Thanks for your questions and for reading the last post. The greatest problem in that post no matter the way I organized it, especially in dealing with the problem of hermits calling themselves consecrated or canonical when they are not, is the Church’s failure to adequately esteem the lay state and lay vocations (including lay eremitical life). This is a more universal and significant problem than is the misunderstanding of what we mean by canonical standing or associate with canonical vocations.
A second and related problem for many with regard to the term "canonical", I think, is not understanding that canonical standing is associated with specific legal rights and obligations, and also associated appropriate expectations. We call canonical what is associated with all of these in law and we admit people carefully to such additional rights and obligations lest they prove incapable of living what requires the specific grace of God. Baptism gives access to all the grace needed to live in the lay state. It does not, of itself, give access to the grace needed to live consecrated or ordained life, for instance. As a Deacon I am sure you are aware of that, just as in the same vein, I am aware I am not called nor graced as needed to live in the married state nor as a priest or deacon.
By the way, this is not elitist and should not be a cause for envy; it is simply the fact that God graces us in the way we each need to live our vocations in the state of life to which we are called. (I should also note, then, that a problem with treating a non-canonical vocation as canonical (or a lay vocation as one in the consecrated state) is that one is expecting of the person with that non-canonical vocation to respond to graces which accompany a canonical/consecrated vocation instead. Because some live out their eremitical vocations in the consecrated state and have been professed, consecrated, and commissioned to do so, some things bind these persons "in religion" in ways they would not do to one who is not called to the consecrated state. For instance, where some things may be sinful for one in the lay state because they constitute a sin against precepts of Divine law, these same things will be grievously sinful for those in the consecrated state because they constitute things which are also sins against a vow/public commitment. The point is that just as rights and obligations differ, so will the associated graces in order that one may fulfill one's commitments and live one's call faithfully and fully.

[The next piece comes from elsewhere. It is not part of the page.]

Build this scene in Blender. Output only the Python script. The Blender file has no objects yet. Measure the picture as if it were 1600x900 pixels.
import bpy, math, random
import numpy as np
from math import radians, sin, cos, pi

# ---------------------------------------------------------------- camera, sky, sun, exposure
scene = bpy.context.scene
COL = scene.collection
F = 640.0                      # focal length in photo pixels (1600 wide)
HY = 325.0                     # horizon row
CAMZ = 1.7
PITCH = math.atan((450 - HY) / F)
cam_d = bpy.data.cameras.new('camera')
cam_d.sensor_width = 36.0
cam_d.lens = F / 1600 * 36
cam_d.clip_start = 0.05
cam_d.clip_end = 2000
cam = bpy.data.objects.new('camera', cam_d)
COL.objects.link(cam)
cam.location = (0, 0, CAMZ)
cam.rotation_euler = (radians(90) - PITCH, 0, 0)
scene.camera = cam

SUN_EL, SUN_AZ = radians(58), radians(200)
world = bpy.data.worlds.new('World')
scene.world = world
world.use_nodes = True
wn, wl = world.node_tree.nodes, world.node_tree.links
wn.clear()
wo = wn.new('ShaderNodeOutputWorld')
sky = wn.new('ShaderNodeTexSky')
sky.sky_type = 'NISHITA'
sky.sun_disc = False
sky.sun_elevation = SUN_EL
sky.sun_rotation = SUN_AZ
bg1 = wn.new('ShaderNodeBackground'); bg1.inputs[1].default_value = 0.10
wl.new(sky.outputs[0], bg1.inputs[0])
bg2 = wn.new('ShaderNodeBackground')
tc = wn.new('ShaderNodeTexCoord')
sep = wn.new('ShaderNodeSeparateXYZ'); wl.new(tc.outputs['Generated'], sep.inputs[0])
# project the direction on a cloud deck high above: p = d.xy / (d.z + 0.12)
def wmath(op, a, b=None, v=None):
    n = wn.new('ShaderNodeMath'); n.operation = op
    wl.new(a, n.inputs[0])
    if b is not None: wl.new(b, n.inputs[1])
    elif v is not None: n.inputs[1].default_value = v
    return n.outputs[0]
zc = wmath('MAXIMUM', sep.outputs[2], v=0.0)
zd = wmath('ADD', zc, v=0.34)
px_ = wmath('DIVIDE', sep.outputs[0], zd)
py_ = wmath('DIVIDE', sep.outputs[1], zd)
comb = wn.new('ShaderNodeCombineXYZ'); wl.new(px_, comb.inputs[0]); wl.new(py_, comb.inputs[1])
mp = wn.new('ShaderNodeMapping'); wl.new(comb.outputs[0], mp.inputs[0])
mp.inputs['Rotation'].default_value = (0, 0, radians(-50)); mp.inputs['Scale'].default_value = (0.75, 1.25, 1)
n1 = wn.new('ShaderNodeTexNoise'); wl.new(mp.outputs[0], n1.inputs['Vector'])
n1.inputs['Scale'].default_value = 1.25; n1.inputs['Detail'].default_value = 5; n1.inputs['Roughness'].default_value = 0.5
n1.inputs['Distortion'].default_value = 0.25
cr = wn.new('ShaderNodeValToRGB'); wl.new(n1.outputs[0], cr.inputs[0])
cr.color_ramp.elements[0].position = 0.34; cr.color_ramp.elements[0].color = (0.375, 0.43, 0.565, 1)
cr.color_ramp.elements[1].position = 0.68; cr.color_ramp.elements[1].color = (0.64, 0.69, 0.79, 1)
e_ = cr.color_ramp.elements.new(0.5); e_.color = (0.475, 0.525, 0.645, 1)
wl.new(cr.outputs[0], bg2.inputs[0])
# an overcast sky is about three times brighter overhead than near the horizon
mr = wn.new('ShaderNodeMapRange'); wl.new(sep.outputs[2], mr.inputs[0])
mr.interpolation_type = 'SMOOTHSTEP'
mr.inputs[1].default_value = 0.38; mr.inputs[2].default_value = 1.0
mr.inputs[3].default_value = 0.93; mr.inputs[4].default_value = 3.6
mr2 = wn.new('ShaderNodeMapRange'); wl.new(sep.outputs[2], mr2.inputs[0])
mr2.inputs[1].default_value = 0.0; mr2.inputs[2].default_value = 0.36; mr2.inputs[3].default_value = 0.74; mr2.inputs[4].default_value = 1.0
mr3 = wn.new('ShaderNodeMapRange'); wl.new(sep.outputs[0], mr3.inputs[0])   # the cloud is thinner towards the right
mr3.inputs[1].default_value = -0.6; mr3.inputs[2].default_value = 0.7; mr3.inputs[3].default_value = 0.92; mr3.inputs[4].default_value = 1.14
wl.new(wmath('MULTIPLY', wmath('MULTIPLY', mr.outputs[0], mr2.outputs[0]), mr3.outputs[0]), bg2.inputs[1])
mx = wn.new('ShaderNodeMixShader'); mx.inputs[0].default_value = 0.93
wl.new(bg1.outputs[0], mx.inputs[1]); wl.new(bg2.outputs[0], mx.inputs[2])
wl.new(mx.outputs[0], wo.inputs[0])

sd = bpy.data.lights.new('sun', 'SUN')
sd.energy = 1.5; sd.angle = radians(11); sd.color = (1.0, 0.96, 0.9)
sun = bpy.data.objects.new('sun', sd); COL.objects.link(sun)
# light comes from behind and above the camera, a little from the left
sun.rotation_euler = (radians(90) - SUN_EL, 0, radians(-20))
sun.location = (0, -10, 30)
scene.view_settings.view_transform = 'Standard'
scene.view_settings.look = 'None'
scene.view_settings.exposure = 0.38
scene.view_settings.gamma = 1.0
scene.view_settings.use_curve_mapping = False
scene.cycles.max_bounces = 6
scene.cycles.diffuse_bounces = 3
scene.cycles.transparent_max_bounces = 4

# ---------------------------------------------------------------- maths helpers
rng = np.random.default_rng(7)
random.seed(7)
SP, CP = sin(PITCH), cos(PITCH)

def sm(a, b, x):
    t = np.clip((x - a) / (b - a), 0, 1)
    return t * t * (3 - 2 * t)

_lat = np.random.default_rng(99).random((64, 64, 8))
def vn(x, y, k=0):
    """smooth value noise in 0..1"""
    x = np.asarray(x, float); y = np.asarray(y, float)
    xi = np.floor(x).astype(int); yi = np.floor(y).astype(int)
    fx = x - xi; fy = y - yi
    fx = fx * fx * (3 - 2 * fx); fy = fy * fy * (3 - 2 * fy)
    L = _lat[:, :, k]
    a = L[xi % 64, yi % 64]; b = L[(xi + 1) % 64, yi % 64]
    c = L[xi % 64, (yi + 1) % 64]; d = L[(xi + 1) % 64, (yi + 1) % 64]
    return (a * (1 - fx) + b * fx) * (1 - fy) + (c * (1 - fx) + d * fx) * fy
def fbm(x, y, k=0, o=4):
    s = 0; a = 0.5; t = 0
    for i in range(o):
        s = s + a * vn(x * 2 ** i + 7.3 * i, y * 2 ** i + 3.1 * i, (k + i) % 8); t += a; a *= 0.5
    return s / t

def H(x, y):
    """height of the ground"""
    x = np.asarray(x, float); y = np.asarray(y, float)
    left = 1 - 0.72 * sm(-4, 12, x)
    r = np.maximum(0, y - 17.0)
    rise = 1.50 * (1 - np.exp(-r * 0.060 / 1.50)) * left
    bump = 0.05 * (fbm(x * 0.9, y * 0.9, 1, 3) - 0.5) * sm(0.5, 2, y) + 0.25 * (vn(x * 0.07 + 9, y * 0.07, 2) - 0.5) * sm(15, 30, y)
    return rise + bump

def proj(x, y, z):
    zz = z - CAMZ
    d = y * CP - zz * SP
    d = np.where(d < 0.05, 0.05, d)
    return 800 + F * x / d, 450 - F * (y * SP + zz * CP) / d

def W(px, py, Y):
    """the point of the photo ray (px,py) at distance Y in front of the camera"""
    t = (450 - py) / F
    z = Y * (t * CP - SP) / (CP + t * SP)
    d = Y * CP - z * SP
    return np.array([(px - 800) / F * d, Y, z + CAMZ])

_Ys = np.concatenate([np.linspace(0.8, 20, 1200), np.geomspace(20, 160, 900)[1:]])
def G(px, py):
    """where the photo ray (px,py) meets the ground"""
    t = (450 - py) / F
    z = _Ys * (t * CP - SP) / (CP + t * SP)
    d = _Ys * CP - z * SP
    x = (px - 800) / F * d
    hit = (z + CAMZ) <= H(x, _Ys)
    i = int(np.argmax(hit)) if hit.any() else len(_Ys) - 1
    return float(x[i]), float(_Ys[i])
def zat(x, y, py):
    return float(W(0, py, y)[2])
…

The third and (in this case) derivative problem or set of problems áre the way envy and resentment along with individualism, substituting license for authentic freedom, etc., take advantage of and are sometimes rooted in these other two problems, both the failure of the Church to esteem lay vocations, and the ignorance of what the term "canonical standing" actually implies. I think if the Church solved the first two problems, the problem of envy would lessen. I also think if she more clearly dropped the notion of "higher vocations" (as Vatican II seems to have done) and spoke and acted with real esteem for all vocations and all states of life, the problems mentioned regarding envy, pretense, fraud, etc would be significantly minimized.